Friday, May 04, 2007

Afghan clashes raise concerns

Afghan clashes raise concerns
By Rachel Morarjee in Kabul
Copyright The Financial Times Limited 2007
Published: May 3 2007 17:32 | Last updated: May 3 2007 17:32


Fighting in Afghanistan has erupted outside the Taliban strongholds of the south and east, catching growing numbers of civilians in the crossfire and stoking public anger at the US and Nato.

Clashes in recent weeks at opposite ends of the country signal a widening of the conflict and increasing confusion among western military officials over the enemy they are confronting.

The worst fighting to strike Afghanistan this year erupted in the western province of Herat leaving 136 people dead after two days of clashes which culminated in a 14-hour-long battle on Sunday, the US military said.

The US military initially said all of the dead were militants but a UN investigative team who visited the battle site “found credible reports of 49 civilian deaths” including unconfirmed numbers of women and children, spokesman Adrian Edwards said.

A US soldier was also killed in the operation by US special forces and Afghan troops in Herat against what a US military statement described as ground operations and air strikes targeting Taliban positions.

President Hamid Karzai warned US and Nato generals and other senior western officials in a meeting on Wednesday that “the patience of the Afghan people was wearing thin”, with heavy-handed army tactics.

Mr Karzai’s warning came after four days of protests in the eastern city of Jalalabad over what locals claim were the deaths of six civilians in a raid on a compound suspected of housing a suicide bomber. The US military said a woman and a teenager were killed in a firefight that erupted when US forces raided the compound following a tip-off.

The Jalalabad protest coincided with similar demonstrations in western Herat’s Shindand district in which scores of locals chanted “Death to America” in the wake of Sunday’s airstrikes.

Violence in Afghanistan has sharply increased in recent weeks with pitched battles between insurgents and government troops in areas of the country far away from the traditional Taliban strongholds in the south and east.

A western diplomat estimated that some 2,250 insurgents, foreign troops and civilians had been killed in the first four months of this year compared with under 5,000 casualties for the whole of 2006. On Thursday, the UK defence ministry said a British soldier was killed in fighting with militants in southern Afghanistan.

Nato spokesman Nicholas Lunt said that as the Afghan army and Nato troops moved into areas where there had been no government presence they were clashing with anti-government militias.

These clashes could easily be exploited by the Taliban, Joanna Nathan, Kabul-based analyst with the International Crisis Group said. “The Taliban are very clever about using local rivalries and conflict and appealing to the side that feels disenfranchised,” she said.

In one of their boldest moves, Taliban militants seized control of a highway just 70km outside the capital Kabul in Tagab district of central Kapisa province on April 18. Government forces retook the road in 24 hours but the clash marked a new frontier for the Taliban – who were able to stage the heaviest battle in the region of the capital since 2001.

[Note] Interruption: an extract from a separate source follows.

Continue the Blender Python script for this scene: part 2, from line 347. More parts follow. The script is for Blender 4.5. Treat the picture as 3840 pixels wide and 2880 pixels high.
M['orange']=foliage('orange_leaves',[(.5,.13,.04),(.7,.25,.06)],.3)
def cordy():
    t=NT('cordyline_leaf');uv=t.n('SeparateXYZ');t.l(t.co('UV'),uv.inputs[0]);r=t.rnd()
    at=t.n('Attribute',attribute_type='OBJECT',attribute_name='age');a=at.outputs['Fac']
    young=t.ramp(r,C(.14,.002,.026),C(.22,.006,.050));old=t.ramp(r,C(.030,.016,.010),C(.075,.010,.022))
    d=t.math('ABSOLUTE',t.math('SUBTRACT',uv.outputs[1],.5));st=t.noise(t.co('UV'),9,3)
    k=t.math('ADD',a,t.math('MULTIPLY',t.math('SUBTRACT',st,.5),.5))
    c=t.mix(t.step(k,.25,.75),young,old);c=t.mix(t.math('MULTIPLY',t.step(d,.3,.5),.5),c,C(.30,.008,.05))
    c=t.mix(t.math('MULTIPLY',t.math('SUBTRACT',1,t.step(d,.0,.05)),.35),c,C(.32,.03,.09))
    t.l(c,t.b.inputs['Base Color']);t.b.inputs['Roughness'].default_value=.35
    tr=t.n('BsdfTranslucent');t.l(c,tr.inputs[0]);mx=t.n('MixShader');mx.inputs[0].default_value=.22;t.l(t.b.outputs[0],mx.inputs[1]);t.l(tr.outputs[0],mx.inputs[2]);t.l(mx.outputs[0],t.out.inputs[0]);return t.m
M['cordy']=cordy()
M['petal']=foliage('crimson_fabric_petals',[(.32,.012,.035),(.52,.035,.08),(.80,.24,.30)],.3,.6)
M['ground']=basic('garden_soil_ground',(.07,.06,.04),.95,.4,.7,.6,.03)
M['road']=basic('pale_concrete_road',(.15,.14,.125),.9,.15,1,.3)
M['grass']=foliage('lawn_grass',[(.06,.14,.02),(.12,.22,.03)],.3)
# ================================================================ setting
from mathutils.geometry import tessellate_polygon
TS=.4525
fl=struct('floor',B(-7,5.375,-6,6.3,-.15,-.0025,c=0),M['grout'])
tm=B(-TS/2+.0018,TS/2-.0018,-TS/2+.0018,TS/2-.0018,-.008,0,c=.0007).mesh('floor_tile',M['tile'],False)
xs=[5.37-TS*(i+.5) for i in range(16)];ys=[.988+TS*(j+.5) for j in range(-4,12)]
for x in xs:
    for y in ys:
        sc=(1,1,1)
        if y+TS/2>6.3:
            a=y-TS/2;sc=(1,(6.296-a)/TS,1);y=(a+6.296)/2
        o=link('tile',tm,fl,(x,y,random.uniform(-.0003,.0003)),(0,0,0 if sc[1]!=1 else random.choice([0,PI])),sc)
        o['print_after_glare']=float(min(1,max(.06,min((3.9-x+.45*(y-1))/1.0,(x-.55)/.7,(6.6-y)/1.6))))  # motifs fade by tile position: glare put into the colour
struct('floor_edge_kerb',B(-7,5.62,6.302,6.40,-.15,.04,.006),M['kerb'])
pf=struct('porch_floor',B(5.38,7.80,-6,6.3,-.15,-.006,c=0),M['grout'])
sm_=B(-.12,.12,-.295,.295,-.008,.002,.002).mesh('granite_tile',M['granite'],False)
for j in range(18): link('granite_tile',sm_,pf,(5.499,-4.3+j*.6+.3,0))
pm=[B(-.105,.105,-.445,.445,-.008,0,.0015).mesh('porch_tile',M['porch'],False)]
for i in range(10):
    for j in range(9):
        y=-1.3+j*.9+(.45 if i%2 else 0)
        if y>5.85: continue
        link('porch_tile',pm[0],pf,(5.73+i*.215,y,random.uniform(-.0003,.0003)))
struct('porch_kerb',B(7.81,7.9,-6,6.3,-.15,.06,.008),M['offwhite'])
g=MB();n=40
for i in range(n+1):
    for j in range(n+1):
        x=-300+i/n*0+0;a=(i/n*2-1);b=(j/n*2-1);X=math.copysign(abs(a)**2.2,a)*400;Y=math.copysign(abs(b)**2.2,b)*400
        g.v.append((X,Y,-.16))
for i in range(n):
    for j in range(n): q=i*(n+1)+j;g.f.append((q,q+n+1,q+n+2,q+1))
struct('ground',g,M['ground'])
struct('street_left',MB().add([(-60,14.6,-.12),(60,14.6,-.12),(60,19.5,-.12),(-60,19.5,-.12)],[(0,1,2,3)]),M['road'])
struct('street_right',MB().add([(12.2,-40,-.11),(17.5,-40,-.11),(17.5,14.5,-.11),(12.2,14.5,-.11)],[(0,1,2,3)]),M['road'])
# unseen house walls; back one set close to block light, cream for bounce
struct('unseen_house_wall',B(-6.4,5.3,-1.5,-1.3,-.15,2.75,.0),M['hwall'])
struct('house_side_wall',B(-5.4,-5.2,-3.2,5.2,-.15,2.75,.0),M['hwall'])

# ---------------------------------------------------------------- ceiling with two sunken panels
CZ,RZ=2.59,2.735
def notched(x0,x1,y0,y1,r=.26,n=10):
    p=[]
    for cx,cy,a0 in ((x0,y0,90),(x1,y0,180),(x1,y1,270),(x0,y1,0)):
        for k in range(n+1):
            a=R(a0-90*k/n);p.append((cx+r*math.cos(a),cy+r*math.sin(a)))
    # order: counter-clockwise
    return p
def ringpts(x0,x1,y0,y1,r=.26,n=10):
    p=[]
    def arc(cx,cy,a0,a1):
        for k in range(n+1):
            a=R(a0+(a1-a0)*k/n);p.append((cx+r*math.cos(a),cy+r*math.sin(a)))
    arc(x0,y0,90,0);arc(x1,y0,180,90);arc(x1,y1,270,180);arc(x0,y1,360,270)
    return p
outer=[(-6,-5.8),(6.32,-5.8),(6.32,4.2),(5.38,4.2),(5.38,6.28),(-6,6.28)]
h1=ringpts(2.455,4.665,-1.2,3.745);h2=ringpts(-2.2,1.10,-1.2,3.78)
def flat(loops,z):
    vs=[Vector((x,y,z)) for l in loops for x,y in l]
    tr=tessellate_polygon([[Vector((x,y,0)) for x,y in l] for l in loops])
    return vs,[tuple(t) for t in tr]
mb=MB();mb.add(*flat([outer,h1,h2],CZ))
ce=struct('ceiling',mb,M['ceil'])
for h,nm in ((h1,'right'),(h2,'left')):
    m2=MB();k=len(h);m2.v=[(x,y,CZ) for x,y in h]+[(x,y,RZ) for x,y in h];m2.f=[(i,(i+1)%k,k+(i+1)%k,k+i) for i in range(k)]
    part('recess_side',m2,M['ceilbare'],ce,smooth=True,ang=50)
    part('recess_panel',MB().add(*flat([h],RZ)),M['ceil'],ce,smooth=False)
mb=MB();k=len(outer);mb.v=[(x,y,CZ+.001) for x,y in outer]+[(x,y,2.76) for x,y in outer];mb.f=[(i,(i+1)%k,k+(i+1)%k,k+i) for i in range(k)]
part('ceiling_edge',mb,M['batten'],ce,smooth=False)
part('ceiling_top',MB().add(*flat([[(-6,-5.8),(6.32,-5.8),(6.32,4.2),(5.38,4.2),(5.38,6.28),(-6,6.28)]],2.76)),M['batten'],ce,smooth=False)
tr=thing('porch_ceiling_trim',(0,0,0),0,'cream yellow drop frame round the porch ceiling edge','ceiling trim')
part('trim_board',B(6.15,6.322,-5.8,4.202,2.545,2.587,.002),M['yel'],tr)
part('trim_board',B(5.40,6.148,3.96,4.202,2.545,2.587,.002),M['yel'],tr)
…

Nato troops have launched a string of offensives around the country with the heaviest fighting continuing in the southern province of Helmand where British troops are based.

More than 2,000 Nato and Afghan troops were deployed over the weekend in the Helmand’s Sangin valley aimed at driving the Taliban from the heart of the opium-producing province.

Military officials said the effort involved some 1,100 British troops, 600 US soldiers and more from the Netherlands, Denmark, Estonia and Canada as well as more than 1,000 Afghan government troops.